Movie review: The Kings of Summer

Written by: Dee Pilgrim


There have been plenty of rites of passage movies over the years; the pitch perfect Stand By Me immediately comes to mind, now this Sundance Film Festival favourite proves you can add new twists to a tried and tested formula and come up with something really rather special.

Set in a bucolic Midwest town of lush green woodland it shows best friends Joe (Nick Robinson) and Patrick (Gabriel Basso) turning away from their far from perfect family lives to set up camp in the woods and spend the summer bonding over ‘man’ things.

Boys in The Kings of Summer running with swords

They decide to build a house out of stuff they either ‘borrow’ from their parents or find discarded and the result is more shabby chic shack than lean-to. In fact, their home from home has a magical fairytale quality that matches the increasingly eccentric edge to the storyline, much of which is fuelled by the weird and wonderful character of Biaggio (Moises Arias), the boy from school who latches on to Joe and Patrick and joins them in the woods.

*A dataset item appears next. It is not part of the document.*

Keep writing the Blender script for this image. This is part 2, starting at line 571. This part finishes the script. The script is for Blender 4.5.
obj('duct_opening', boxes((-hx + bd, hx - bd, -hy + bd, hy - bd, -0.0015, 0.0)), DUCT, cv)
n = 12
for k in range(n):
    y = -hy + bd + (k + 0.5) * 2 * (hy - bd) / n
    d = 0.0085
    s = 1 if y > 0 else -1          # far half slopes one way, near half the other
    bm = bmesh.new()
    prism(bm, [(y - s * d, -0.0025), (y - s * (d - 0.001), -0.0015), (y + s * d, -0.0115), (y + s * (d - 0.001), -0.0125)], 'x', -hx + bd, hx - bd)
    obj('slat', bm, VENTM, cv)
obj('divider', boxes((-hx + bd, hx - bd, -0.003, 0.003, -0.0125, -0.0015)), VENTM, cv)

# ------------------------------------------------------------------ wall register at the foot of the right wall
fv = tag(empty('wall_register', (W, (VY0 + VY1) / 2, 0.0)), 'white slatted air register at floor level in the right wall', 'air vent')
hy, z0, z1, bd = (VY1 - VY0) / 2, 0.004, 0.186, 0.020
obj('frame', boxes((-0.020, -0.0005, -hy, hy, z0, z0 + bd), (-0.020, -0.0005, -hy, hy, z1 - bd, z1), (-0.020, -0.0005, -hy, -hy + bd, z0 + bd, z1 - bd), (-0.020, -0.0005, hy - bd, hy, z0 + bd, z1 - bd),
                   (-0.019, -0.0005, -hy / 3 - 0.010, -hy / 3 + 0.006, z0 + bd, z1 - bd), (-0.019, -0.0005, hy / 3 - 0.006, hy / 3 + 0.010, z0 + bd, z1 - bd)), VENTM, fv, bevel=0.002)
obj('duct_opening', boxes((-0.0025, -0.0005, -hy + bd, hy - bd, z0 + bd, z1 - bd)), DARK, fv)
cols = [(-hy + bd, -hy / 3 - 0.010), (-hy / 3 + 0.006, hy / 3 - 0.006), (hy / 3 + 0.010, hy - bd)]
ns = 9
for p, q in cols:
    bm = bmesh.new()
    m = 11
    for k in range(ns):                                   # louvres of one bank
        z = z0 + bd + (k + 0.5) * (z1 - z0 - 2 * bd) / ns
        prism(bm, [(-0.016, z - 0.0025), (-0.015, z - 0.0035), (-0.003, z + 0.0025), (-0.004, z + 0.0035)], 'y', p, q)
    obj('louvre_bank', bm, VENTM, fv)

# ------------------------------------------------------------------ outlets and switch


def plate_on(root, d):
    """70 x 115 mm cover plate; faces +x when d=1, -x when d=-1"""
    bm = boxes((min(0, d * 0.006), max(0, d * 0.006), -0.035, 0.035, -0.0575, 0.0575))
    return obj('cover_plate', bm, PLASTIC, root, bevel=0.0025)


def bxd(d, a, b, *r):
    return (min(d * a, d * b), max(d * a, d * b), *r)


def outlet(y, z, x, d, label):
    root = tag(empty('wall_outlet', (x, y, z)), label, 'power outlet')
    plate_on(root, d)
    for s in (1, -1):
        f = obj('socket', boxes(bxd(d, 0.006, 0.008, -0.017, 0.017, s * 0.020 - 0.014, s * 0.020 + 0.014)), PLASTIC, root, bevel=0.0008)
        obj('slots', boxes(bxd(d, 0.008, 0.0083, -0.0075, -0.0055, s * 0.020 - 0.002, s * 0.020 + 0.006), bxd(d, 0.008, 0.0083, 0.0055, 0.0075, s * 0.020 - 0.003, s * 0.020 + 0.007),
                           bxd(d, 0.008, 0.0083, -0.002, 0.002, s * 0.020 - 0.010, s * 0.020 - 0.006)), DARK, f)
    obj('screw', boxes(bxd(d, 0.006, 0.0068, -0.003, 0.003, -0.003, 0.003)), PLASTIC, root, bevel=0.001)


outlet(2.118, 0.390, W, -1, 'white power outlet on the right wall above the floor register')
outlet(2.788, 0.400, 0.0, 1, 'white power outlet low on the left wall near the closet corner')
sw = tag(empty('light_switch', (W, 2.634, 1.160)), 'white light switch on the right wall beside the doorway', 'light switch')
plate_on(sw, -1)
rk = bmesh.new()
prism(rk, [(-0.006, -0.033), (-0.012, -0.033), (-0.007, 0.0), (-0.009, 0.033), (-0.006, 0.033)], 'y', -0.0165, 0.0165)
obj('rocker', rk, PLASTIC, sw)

As the days progress and the influence of their parents starts to fade into insignificance, the boys bond, bicker, fall out (over a girl, of course), discover their ‘inner men’ and have a stand off at Monopoly and in the course of doing so, grow up. Watching the characters of Joe and Patrick slowly mature before our eyes is one of the great pleasures of this film, as is the quirky sense of humour that stops it from becoming far too cute for its own good.

While Robinson and Basso are brilliant as sarcastic Joe and the ever sunny Patrick, it is Moises Arias who steals the acting thunder here, and then some. His Biaggio is quite brilliantly, anarchically bonkers. Whether he is acting him exactly as he is written on the page, or has added personal flourishes and tics, he inhabits Biaggio as if channelling the essence of some strange Puckish elf-child. In one extraordinary scene, as his compatriots drum a pagan rhythm against a giant log, he perches on top creating primordial patterns with his arms and legs.

The Kings of Summer feels a lot like ET, but without the alien as it is the most lovely and true depiction of boyhood friendship. If you yearn for the days when you could spend hours climbing trees, making dens and exploring without the interference or supervision of parents, this film will bring the memories flooding back. Enjoy every sweet golden moment of it.




Author: Dee Pilgrim

Dee always knew she wanted to make her living from writing and so trained as a journalist before working for a variety of music and women’s titles including Sounds, Company, Cosmopolitan, Ms London, New Woman, and Girl About Town. After going freelance she concentrated on celebrity interviews and film, theatre, music and restaurant reviews. Her love of film goes back to her very first cinema experience at the age of five when her mother took her to see Bambi. She cried. At one time she was the Film Editor for NOW magazine and also the secretary for the film section of the Critics’ Circle and the celebrity coordinator for its annual film awards’ event. She has written a number of books for teenagers through Trotman Publishing, including five Real Life Guides to vocational careers (including Carpentry, Plumbing and Catering), and also three books on Real Life Issues (Money, Bereavement and Self Harm). Her favourite film is still Bladerunner.